Une fois encore la distinction entre indemnité et rémunération reste assez épineuse (1). Pourtant, la réponse n'est pas sans incidence, notamment en matière de saisie...

Rappelons, pour terminer, les règles de saisie de l'indemnité de départ en retraite. Il suffit, ici, de renvoyer aux règles de saisie prévues par le Code du travail. En son article L. 145-2 (N° Lexbase : L5782AC7), il prévoit des limites aux possibilités de saisie des sommes dues à titre de rémunération. Ainsi, le Code du travail précise les proportions dans lesquelles les rémunérations sont saisissables (v., tout spéc., C. trav., art. R. 145-2 N° Lexbase : L3513HWZ).

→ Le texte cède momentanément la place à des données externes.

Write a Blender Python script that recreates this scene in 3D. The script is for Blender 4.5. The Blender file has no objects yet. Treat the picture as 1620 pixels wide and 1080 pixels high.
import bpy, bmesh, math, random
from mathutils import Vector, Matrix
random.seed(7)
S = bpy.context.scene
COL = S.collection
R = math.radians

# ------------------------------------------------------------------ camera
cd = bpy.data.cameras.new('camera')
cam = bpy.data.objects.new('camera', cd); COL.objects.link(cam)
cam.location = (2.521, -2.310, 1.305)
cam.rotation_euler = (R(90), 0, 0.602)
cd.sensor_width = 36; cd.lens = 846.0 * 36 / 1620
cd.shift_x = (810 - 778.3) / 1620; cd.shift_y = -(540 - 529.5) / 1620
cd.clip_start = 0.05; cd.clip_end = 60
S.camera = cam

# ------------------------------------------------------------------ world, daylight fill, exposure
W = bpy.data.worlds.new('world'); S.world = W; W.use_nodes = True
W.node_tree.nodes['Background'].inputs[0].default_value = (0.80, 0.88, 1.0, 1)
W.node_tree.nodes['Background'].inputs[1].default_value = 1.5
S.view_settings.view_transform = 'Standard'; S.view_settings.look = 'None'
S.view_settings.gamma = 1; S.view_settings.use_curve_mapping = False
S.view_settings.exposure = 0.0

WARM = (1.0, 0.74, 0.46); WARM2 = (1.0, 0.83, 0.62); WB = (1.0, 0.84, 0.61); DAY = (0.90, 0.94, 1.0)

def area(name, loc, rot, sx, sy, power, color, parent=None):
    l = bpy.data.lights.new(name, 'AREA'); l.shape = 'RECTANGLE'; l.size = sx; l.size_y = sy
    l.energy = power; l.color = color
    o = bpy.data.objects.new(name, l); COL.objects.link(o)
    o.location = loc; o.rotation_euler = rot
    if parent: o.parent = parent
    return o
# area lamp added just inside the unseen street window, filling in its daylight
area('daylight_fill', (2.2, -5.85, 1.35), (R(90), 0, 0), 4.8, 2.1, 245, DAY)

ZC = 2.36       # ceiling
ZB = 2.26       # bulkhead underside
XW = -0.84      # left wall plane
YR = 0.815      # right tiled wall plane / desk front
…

(1) Parmi de nombreux exemples, il suffit de faire mention des nombreux débats qui ont pu s'élever autour de la nature exacte de la contrepartie financière accompagnant les clauses de non-concurrence.
Décision

Cass. soc., 30 janvier 2008, n° 06-17.531, M. Michel Guyot c/ Société Banque populaire Bourgogne-Franche-Comté, FS-P+B+R (N° Lexbase : A5997D4U)

Cassation, CA Besançon (1ère ch. civ., sect. A), 10 mai 2006

Textes concernés : C. trav., art. L. 122-14-13 (N° Lexbase : L3219HW7) et L. 145-2 (N° Lexbase : L5782AC7) ; loi n° 91-650 du 9 juillet 1991, portant réforme des procédures civiles d'exécution, articles 13, 42, 43 et 44 (N° Lexbase : L9124AGZ).

Mots clefs : retraite ; indemnité de départ en retraite, rémunération ; départ volontaire à la retraite ; compensation d'un préjudice ; mise à la retraite par l'employeur ; saisie-attribution.